Atlantic Ocean Current Now At Its Slowest In 1,000 Years, As Scientists Warn Of Potential Climate Extremes


An Atlantic Ocean current known as the “conveyor belt of the ocean,” and credited for helping regulate our planet’s climate, is now moving at its slowest pace in 1,000 years. This has raised concern among scientists, who believe that the trend could lead to climate extremes at some point in the future, meaning fiercer storms and even colder winters.

In a new study published in the journal Nature, researchers explained that the Atlantic meridional overturning circulation (AMOC), which is a system of North Atlantic Ocean currents, has weakened by about 15 percent since the middle of the 20th century. The current, according to the Washington Post, functions like a conveyor belt, as it distributes warm water from the equator to the North Pole. Once the warm water’s temperature decreases, it is sent back to the south, via the deep ocean.

In recent years, however, man-made climate change has led to ice melt in Greenland and the rest of the Arctic, as freshwater drains into the ocean, with its density causing Atlantic Ocean currents to slow down. According to NBC News, this could make climate conditions more volatile in different parts of the globe, including Europe, which could be besieged by extreme storms and winters, and the U.S. East Coast, where sea levels could keep rising, potentially disrupting the fishery business as waters continue to warm.

The AMOC’s slowing could be “bad news,” according to study author Stefan Rahmstorf of Germany’s Potsdam Institute for Climate Impact Research, as it fulfills a number of climate model predictions from previous years.

In a separate study also published in Nature, researchers noted that Atlantic Ocean currents are at their weakest in more than 1,000 years, with the AMOC having slowed considerably since the early years of the industrial era, which is a significantly earlier starting point than what the first study suggested. According to study co-author and University of Reading researcher Jon Robson, the AMOC’s movement has been especially slow in the last 100 years or so.

“These two new papers do point strongly to the fact that the overturning has probably weakened over the last 150 years,” Robson commented.

“There’s uncertainty about when, but the analogy between what happened 150 years ago and today is quite strong.”


It’s still unsure when the climate extremes scientists have warned about will take place, if Atlantic Ocean currents continue to weaken.
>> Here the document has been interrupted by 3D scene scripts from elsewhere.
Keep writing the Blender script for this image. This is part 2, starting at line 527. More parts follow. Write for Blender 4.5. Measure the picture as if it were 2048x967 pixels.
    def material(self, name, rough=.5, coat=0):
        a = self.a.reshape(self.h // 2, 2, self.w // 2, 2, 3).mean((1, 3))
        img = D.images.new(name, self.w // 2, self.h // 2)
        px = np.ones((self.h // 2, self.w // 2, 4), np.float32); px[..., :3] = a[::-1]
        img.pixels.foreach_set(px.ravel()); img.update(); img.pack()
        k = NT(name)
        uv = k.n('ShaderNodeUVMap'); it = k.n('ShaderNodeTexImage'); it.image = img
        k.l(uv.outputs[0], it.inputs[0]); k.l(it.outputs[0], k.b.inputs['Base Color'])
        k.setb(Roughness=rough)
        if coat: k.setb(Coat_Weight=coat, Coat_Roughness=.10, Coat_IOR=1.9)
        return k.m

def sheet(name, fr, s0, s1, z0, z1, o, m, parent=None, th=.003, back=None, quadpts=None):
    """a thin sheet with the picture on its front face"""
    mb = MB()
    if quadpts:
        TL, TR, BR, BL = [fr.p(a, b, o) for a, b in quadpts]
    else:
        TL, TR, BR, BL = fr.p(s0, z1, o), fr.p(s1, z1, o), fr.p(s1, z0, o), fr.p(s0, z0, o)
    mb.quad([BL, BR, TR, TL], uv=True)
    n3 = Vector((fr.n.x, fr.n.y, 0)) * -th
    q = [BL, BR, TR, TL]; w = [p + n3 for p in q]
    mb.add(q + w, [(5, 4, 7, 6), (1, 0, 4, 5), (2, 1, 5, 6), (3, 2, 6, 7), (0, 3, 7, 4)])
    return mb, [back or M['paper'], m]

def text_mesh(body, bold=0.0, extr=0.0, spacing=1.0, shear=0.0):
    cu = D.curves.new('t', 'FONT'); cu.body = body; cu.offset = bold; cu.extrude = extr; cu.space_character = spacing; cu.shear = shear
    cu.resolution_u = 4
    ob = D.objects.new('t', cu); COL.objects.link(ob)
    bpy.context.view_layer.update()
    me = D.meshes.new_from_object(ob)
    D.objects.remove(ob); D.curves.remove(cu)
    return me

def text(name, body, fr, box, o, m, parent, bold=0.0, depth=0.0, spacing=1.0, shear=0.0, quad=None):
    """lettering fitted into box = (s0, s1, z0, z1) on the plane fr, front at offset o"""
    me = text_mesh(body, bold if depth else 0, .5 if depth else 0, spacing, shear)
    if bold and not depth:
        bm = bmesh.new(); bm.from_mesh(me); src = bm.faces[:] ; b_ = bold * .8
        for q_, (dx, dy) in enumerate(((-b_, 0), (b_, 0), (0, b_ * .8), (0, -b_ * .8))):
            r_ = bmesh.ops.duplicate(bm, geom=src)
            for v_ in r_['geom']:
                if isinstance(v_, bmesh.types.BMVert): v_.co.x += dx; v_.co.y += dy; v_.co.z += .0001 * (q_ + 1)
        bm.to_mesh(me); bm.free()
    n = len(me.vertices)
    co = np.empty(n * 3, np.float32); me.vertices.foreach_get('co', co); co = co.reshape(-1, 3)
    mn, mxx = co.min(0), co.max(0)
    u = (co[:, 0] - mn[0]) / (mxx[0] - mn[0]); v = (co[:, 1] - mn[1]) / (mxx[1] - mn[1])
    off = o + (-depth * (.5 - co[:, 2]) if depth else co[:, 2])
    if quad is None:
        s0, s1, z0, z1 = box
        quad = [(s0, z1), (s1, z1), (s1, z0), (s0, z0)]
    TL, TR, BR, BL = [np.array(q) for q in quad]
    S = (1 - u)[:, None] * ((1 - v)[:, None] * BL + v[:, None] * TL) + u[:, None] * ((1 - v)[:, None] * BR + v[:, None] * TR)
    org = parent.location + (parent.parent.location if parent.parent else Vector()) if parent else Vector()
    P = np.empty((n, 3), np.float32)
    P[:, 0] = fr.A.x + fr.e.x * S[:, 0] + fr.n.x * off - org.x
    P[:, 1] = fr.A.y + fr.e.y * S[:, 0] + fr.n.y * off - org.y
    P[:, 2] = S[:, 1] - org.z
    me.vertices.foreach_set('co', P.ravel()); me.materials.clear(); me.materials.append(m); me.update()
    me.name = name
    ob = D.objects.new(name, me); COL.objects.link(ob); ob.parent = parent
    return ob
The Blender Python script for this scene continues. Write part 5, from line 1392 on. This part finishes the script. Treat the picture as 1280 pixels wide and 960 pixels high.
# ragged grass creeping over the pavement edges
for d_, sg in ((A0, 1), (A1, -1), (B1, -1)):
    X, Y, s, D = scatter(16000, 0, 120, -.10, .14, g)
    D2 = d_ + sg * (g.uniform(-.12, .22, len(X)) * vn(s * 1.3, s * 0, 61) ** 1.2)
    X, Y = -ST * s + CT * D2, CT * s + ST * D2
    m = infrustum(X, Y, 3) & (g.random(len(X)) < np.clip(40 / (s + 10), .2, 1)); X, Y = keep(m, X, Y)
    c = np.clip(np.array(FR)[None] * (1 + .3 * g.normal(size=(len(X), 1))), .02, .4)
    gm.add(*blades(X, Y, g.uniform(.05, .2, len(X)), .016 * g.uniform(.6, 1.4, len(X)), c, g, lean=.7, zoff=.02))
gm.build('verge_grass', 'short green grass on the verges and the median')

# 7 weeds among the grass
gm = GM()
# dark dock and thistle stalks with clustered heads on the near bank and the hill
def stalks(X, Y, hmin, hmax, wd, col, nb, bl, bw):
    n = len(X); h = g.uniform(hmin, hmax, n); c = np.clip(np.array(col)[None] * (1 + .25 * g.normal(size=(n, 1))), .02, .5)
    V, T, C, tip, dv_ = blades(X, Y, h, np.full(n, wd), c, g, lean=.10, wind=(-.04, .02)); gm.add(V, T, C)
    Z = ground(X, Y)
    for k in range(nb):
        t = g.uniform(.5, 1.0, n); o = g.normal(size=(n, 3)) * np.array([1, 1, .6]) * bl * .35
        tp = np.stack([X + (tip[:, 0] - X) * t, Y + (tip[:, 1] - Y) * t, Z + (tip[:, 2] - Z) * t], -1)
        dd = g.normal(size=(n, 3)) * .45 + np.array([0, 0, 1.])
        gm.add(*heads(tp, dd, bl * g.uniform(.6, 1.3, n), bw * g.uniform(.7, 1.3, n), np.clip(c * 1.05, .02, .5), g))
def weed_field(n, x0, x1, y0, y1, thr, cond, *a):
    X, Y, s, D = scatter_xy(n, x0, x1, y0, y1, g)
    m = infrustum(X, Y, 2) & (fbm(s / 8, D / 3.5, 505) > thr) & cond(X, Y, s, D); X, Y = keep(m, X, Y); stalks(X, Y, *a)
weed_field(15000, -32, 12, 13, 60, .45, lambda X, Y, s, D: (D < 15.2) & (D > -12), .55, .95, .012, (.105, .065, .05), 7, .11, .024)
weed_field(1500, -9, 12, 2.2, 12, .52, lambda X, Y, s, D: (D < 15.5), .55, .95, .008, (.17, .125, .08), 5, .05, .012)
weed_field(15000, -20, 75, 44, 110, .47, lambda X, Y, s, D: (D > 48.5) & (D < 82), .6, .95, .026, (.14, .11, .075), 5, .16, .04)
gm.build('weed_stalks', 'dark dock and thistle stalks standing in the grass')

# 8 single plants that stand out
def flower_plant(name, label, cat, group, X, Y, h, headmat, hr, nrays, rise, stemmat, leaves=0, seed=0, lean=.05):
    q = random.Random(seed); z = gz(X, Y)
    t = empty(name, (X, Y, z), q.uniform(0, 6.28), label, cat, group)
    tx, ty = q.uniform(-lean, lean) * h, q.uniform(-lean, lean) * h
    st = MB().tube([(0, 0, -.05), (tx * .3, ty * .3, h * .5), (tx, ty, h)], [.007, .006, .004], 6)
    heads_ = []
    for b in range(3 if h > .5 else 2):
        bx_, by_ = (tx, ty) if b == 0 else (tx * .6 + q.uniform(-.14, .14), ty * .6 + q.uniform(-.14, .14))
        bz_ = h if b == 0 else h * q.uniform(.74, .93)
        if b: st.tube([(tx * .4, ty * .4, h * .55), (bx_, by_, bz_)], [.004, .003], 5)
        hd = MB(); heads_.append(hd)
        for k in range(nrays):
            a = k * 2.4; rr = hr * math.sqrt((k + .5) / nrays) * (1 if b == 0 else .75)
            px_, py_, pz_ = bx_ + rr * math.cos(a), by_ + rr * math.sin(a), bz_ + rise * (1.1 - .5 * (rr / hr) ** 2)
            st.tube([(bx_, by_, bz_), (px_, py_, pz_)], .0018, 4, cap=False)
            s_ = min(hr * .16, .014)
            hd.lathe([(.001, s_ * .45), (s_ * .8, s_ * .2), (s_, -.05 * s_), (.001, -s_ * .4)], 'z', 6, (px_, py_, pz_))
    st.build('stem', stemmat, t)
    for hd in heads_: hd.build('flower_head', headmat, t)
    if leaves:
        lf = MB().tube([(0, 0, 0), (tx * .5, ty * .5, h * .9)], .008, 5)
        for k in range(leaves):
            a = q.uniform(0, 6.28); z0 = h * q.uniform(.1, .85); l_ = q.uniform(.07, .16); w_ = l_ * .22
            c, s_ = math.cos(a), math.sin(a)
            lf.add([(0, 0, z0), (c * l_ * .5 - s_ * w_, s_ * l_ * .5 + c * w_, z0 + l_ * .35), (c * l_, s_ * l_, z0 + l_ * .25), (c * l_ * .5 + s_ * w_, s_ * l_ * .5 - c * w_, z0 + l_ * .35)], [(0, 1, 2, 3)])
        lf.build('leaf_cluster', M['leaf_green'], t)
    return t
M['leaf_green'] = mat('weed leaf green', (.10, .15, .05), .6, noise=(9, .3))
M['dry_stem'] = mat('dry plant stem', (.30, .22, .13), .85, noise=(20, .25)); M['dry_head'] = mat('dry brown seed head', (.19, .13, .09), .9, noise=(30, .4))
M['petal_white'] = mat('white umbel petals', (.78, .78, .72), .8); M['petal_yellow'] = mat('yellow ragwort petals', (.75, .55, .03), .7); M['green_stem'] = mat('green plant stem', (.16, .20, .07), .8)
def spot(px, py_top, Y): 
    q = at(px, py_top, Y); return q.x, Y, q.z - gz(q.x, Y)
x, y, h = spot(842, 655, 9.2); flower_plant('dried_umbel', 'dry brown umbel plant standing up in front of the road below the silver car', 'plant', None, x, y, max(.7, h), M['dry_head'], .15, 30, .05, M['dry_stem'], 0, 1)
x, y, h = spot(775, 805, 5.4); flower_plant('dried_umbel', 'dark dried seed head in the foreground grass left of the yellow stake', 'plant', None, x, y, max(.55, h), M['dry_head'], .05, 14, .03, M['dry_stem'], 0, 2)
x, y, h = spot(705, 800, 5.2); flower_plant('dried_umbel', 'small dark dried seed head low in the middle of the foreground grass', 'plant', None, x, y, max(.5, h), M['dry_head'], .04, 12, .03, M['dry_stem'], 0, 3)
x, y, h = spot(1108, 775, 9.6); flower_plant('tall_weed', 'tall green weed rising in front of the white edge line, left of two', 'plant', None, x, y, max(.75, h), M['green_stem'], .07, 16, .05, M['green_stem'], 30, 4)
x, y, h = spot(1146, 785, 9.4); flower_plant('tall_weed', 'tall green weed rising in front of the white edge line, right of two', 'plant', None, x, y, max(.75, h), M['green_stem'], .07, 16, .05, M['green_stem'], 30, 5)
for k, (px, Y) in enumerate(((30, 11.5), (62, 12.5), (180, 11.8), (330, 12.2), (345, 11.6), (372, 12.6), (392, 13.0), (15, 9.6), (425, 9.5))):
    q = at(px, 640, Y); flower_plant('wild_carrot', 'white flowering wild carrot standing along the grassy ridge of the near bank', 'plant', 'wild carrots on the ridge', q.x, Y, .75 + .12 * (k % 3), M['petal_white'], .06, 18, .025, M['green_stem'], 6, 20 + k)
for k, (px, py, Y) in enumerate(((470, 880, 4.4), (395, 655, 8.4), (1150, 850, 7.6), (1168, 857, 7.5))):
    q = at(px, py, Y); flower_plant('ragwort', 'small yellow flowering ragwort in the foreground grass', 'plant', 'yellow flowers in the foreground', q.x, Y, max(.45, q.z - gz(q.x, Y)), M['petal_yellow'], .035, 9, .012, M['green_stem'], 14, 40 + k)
But in an interview with NBC News, Yale University climate scientist Alexey Fedorov said that the two studies suggest the AMOC’s collapse might happen sooner than expected, and that existing climate models, which predicted the collapse taking place sometime in the 22nd century, might have been too conservative.

“There is a growing concern that the models may be underestimating the risk of the AMOC collapse, and it can happen much sooner than anticipated,” said Fedorov, who was not involved in either study, but had co-authored a paper in 2017 detailing the association between the AMOC’s slowdown and Arctic ice loss.

Despite Fedorov’s grim warning, other experts believe that it’s too early to push the panic button when it comes to the slowdown of Atlantic Ocean currents. Purdue University Climate Change Research Center director Jeffrey Dukes told NBC News that it’s hardly likely that cataclysmic weather events will take place in the immediate foreseeable future, though he added that two new studies are a “big deal” and should not be taken lightly.